Negotiation – a tough skill to learn at best, and an unlearnable black art at worst. No-one likes to negotiate unless they’re coming in with a position of having an overwhelming advantage. No one likes to lose – I get it.

However, when potential clients haggle on price, I’ve never understood the negotiation style of asking for a particular scenario, only to then revise the specs and hope for a pro-rated fee. As in, “How much is a 4 minute corporate VO?” and then when we give them a rate, they ask the cost for a 2 minutes script (which is what they had all along) and then express amazement that it’s not exactly 50% of the rate.

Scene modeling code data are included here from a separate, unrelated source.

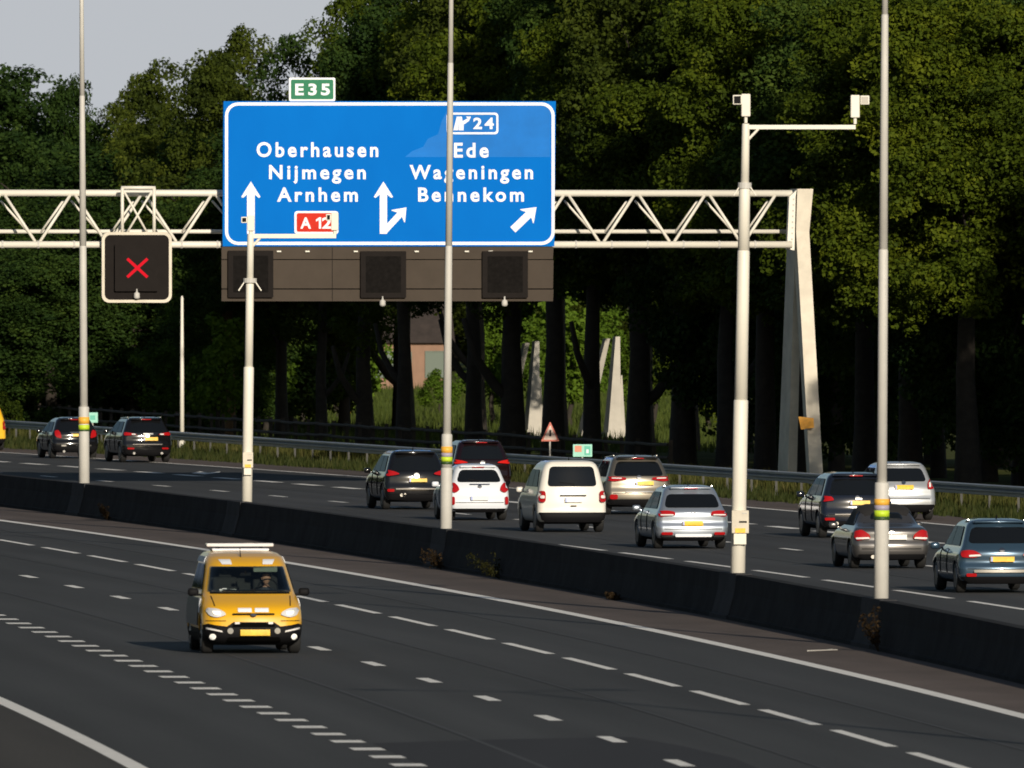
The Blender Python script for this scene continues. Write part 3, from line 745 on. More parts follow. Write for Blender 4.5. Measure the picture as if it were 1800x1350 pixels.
def build_car(spec):
    kind, L, W, H = spec['kind'], spec['L'], spec['W'], spec['H']
    s = (spec['y'] - HZ) / EYE; D = FPX / s; X = (spec['x'] - 900) / s
    sl = spec.get('slope', RRS(D)) ; yaw = math.atan(-sl)
    fwd = Vector((-math.sin(yaw), math.cos(yaw), 0))
    root = thing(spec['name'], spec['label'], spec['cat'], Vector((X, D, 0)) - (fwd * spec.get('back', .0)), yaw, spec.get('group'))
    pm = spec['paint']
    keys = spec.get('keys') or keys_for(kind, L, W, H)
    bm = body_bm(keys, **spec.get('ring', {}))
    bvh = BVHTree.FromBMesh(bm)
    bo = obj("body", bm, pm, None, True)
    r = spec.get('r', .325); ya, yb = spec.get('axles', (.82, L - .9)); tw = .215; tx = W / 2 - tw / 2 - .015
    # wheel arches
    cb = B()
    for y in (ya, yb):
        for sx in (-1, 1):
            tube(cb, (sx * (W / 2 - .30), y, r + .01), (sx * (W / 2 + .2), y, r + .01), r + .055, seg=28)
    arches = [(spec.get('cutter'))] if spec.get('cutter') else []
    cut = obj("cutter", cb, M['black'])
    cuts = [cut] + ([obj("cutter", c, M['black']) for c in arches])
    for c in cuts:
        md = bo.modifiers.new("cut", 'BOOLEAN'); md.operation = 'DIFFERENCE'; md.solver = 'EXACT'; md.object = c
    dg = bpy.context.evaluated_depsgraph_get(); me = bpy.data.meshes.new_from_object(bo.evaluated_get(dg))
    bo.modifiers.clear(); old = bo.data; bo.data = me; bpy.data.meshes.remove(old); me.name = "body"
    try: me.set_sharp_from_angle(angle=R_(50))
    except Exception: pass
    for c in cuts: bpy.data.objects.remove(c)
    me.materials.append(M['black']); cl = spec.get('clad', .27)
    for f in me.polygons:
        if f.center.z < cl: f.material_index = 1
    bo.parent = root
    for y in (ya, yb):
        for sx in (-1, 1): make_wheel(root, (sx * tx, y, r), r, tw, sx)
    # dark underside
    obj("underbody", rounded_box_bm((0, L / 2, .30), (W * .80, L * .86, .16), .03), M['black'], root)
    made = {}
    for dname, side, outline, m, offv, mirror, *par in spec['decals']:
        for fl in ((False, True) if mirror else (False,)):
            if side in ('left',) and mirror: sd = 'right' if fl else 'left'; ol = outline
            else: sd = side; ol = mir(outline) if fl else outline
            o = obj(dname, decal(bvh, ol, sd, offv, L=L, step=spec.get('step', .09)), m, made.get(par[0], root) if par else root, True)
            try: o.data.set_sharp_from_angle(angle=R_(40))
            except Exception: pass
            made[dname] = o
    # mirrors
    my, mz = spec.get('mirror', (L - 1.62, 1.0))
    for sx in (-1, 1):
        b = B(); box(b, (sx * (W / 2 + .095), my, mz), (.20, .12, .145), None, .045)
        box(b, (sx * (W / 2 - .02), my + .02, mz - .05), (.12, .05, .04), None, .01)
        obj("wing_mirror", b, spec.get('mirrormat', pm), root, True)
    for fn in spec.get('extra', []): fn(root, bvh, spec)
    return root
def plate(cx, z0, z1, w=.52, white=False, nm='rear', off=.02):
    m = M['platew'] if white else M['plate']
    return [("number_plate", nm, [(cx - w / 2, z0), (cx + w / 2, z0), (cx + w / 2, z1), (cx - w / 2, z1)], m, off, False),
            ("country_strip", nm, (mir if nm == 'front' else list)([(cx - w / 2 + .005, z0 + .005), (cx - w / 2 + .05, z0 + .005), (cx - w / 2 + .05, z1 - .005), (cx - w / 2 + .005, z1 - .005)]), M['plateblue'], off + .003, False, "number_plate")]
def side_glass(L, H, zb, yr, splits, wtop, kick=.0):
    """side windows: yr rear end at belt; front end at windscreen"""
    zt = H - .17; out = []
    yf0, yf1 = wtop
    edges = [yr] + splits + [None]
    for i in range(len(edges) - 1):
        a, b = edges[i], edges[i + 1]
        a0 = a + .03; a1 = (a + .30 + kick if i == 0 else a + .03)
        b0, b1 = ((yf0, yf1) if b is None else (b - .03, b - .03))
        out.append(("side_window", 'left', chaikin([(a0, zb), (b0, zb), (b1, zt), (a1, zt)], 1), M['sideglass'], .004, True))
    return out
def rear_glass(W, zb, zt, wb, wt): return ("rear_window", 'rear', chaikin([(-wb, zb), (wb, zb), (wt, zt), (-wt, zt)], 2), M['glass'], .004, False)
def antenna(y, z):
    def f(root, bvh, sp):
        b = B(); tube(b, (0, y, z), (0, y - .06, z + .09), .02, .006, 8); obj("antenna", b, M['black'], root)
    return f
def roof_rails(W, H, y0, y1, m):
    def f(root, bvh, sp):
        for sx in (-1, 1):
            b = B(); xx = sx * W * .33
            za = bvh.ray_cast(Vector((xx, y0, 5)), Vector((0, 0, -1)))[0].z; zb_ = bvh.ray_cast(Vector((xx, y1, 5)), Vector((0, 0, -1)))[0].z
            tube(b, (xx, y0, za + .04), (xx, y1, zb_ + .04), .018, seg=8)
            tube(b, (xx, y0, za - .01), (xx, y0, za + .04), .018, seg=8); tube(b, (xx, y1, zb_ - .01), (xx, y1, zb_ + .04), .018, seg=8)
            obj("roof_rail", b, m, root)
    return f
def spoiler(W, H, y, z, w, m, light=True):
    def f(root, bvh, sp):
        b = B(); box(b, (0, y, z), (w * 2, .26, .05), Matrix.Rotation(R_(-6), 3, 'X'), .022); s_ = obj("roof_spoiler", b, m, root, True)
        if light:
            b = B(); box(b, (0, y - .132, z - .005), (.34, .02, .028), None, .006); obj("brake_light", b, M['red'], s_)
    return f
def exhausts(xs, z):
    def f(root, bvh, sp):
        for x in xs:
            b = B(); lathe(b, [(.045, 0), (.045, .22)], 12, base=(x, -.02, z), axis=Matrix.Rotation(R_(-90), 4, 'X')); obj("exhaust_pipe", b, M['chrome'], root)
    return f
def wiper(z, x0, x1, y):
    def f(root, bvh, sp):
        b = B()
        h0 = bvh.ray_cast(Vector((x0, -3, z)), Vector((0, 1, 0)))[0]; h1 = bvh.ray_cast(Vector((x1, -3, z + .05)), Vector((0, 1, 0)))[0]
        tube(b, h0 + Vector((0, -.03, 0)), h1 + Vector((0, -.03, 0)), .012, seg=6); obj("rear_wiper", b, M['black'], root)
    return f
def rect(x0, z0, x1, z1): return [(x0, z0), (x1, z0), (x1, z1), (x0, z1)]
def rrect(x0, z0, x1, z1): return chaikin(rect(x0, z0, x1, z1), 2)
def badge(z, r=.06, m='chrome', off=.01): return ("badge", 'rear', [(r * 1.15 * math.cos(R_(a)), z + r * math.sin(R_(a))) for a in range(0, 360, 30)], M[m], off, False)
def std(L, W, H, zb, rg, sg, bumper=(.62, .24, .44), bm_='black'):
    d = [rear_glass(W, *rg)] + sg
    d.append(("rear_bumper", 'rear', chaikin([(-W * .47, bumper[1]), (W * .47, bumper[1]), (W * .475, bumper[2]), (-W * .475, bumper[2])], 1), M[bm_], .012, False))
    sh = bumper[2] + .16
    d.append(("tailgate_gap", 'rear', [(-W * .40, sh), (W * .40, sh), (W * .40, sh + .014), (-W * .40, sh + .014)], M['black'], .003, False))
    yy = L - 1.75
    for a in (yy, yy - 1.05): d.append(("door_gap", 'left', [(a, .42), (a + .03, .42), (a + .03, zb), (a, zb)], M['black'], .003, True))
    return d
PT = {k: paint(*v) for k, v in dict(
    black=("black_car_paint", (.006, .006, .007), .0, .12, .6), blackblue=("blue_black_car_paint", (.008, .011, .020), .0, .14, .7),
    darkred=("dark_wine_car_paint", (.010, .0035, .0045), .0, .14, .6), white=("white_car_paint", (.70, .73, .78), 0, .3, .8),
    silver=("silver_car_paint", (.45, .50, .57), .75, .30, .8), silver2=("pale_silver_car_paint", (.52, .54, .56), .6, .32, .8),
    bronze=("bronze_car_paint", (.20, .18, .145), .7, .30, .9), grey=("warm_grey_car_paint", (.115, .11, .108), .7, .3, .9),
    blue=("steel_blue_car_paint", (.040, .078, .122), .45, .25, .9), vanwhite=("cream_white_van_paint", (.74, .71, .64), 0, .34, .7),
    yellow=("yellow_van_paint", (.76, .40, .008), 0, .34, .6), yellow2=("bright_yellow_van_paint", (.80, .46, .02), 0, .34, .8)).items()}
GRP = "cars driving away on the far carriageway"
cars = []
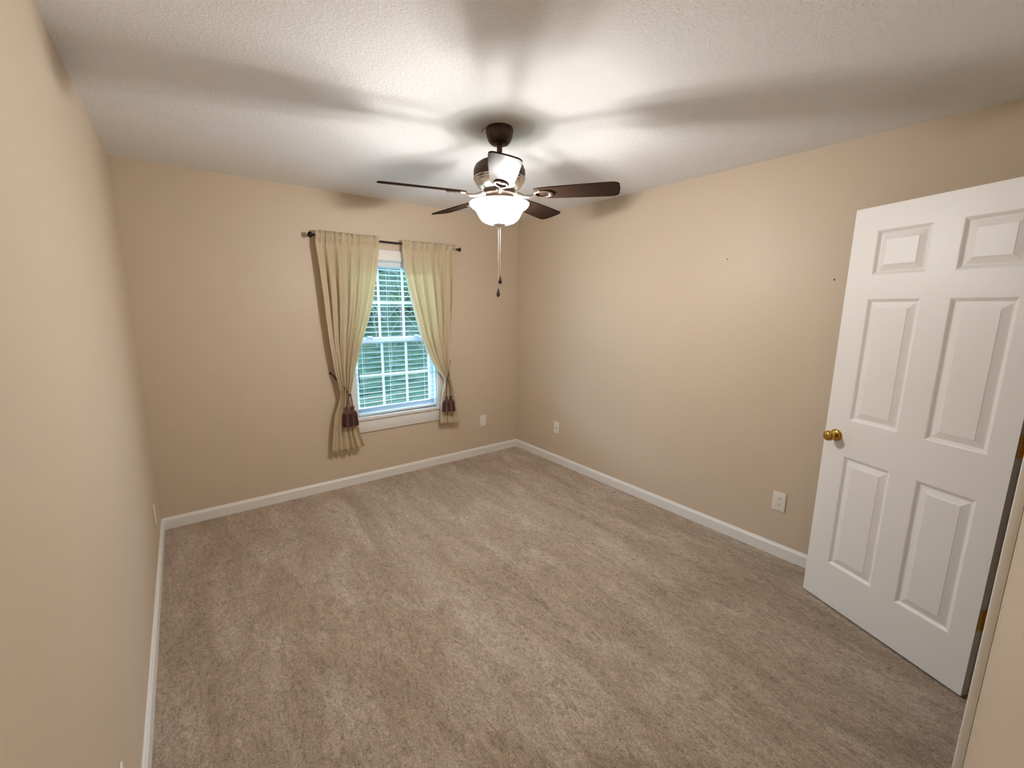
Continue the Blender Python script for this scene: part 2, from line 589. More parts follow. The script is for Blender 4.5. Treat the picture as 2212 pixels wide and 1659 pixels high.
def sash(name, y0, y1, z0, z1, dx):
    x0, x1 = WX0 + 0.015, WX1 - 0.015
    st = 0.034
    b = B()
    b.box((x0, y0, z0), (x0 + st, y1, z1), 0.003).box((x1 - st, y0, z0), (x1, y1, z1), 0.003)
    b.box((x0 + st, y0, z0), (x1 - st, y1, z0 + 0.044), 0.003).box((x0 + st, y0, z1 - 0.044), (x1 - st, y1, z1), 0.003)
    s = b.build(name, M_vinyl, win, 40)
    ym = (y0 + y1) / 2
    gx0, gx1, gz0, gz1 = x0 + st, x1 - st, z0 + 0.044, z1 - 0.044
    B().box((gx0, ym - 0.002, gz0), (gx1, ym + 0.002, gz1)).build('pane', M_glass, s)
    b = B()
    for i in (1, 2):
        xm = gx0 + (gx1 - gx0) * i / 3
        b.box((xm - 0.009, ym - 0.007, gz0), (xm + 0.009, ym + 0.007, gz1), 0.003)
    zm = (gz0 + gz1) / 2
    b.box((gx0, ym - 0.0065, zm - 0.009), (gx1, ym + 0.0065, zm + 0.009), 0.003)
    b.build('muntins', M_vinyl, s, 40)
    return s


sash('upper_sash', 0.090, 0.112, 1.236, WZ1 - 0.016, 0)
ls = sash('lower_sash', 0.058, 0.086, WZ0 + 0.018, 1.276, 0)
for x in (1.55, 1.99):
    b = B()
    b.box((x - 0.03, 0.058, 1.276), (x + 0.03, 0.084, 1.286), 0.003).box((x - 0.012, 0.062, 1.286), (x + 0.028, 0.074, 1.296), 0.003)
    b.build('sash_lock', M_vinyl, win, 40)

# ------------------------------------------------------------------ blind
bl = thing('window_blind', 'white slatted horizontal blind hanging inside the window frame', 'blind', (1.775, 0.027, 1.93))
BX0, BX1 = WX0 + 0.020, WX1 - 0.020
b = B()
b.box((BX0, 0.004, 1.888), (BX1, 0.052, WZ1 - 0.016), 0.003)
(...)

There are such things as a minimum cost to bring a voice talent for a session. Trying to weasel down a rate below that minimum isn’t going to happen: if a talent wants S$500 for a particular script and then the client reveals their script is only 10% of the word count, it’s self-evident that we’re not about to offer a rate of S$50.

Besides, this reeks of the client trying to figure out our internal pricing structure. That’s a no-no. If we sense that the changing questions in the negotiation are trying to figure this out, there’s a high probability we will just stop replying.

The assumption the prospective client is making is the chance to get a paid gig in the door is paramount over anything else. As in, they don’t think we have the leverage to walk away, even if it is a crappy deal. Sometimes, people get so invested in a deal that they literally cannot afford to walk away from the table. That’s not us. We have to draw the line somewhere.

To quote a famous “Dexter” meme, “Surprise, Motherf##ker!” We have walked before and we will again. Save your tactics for negotiating with the used car dealer. Deal straight with us and we’ll deal straight with you.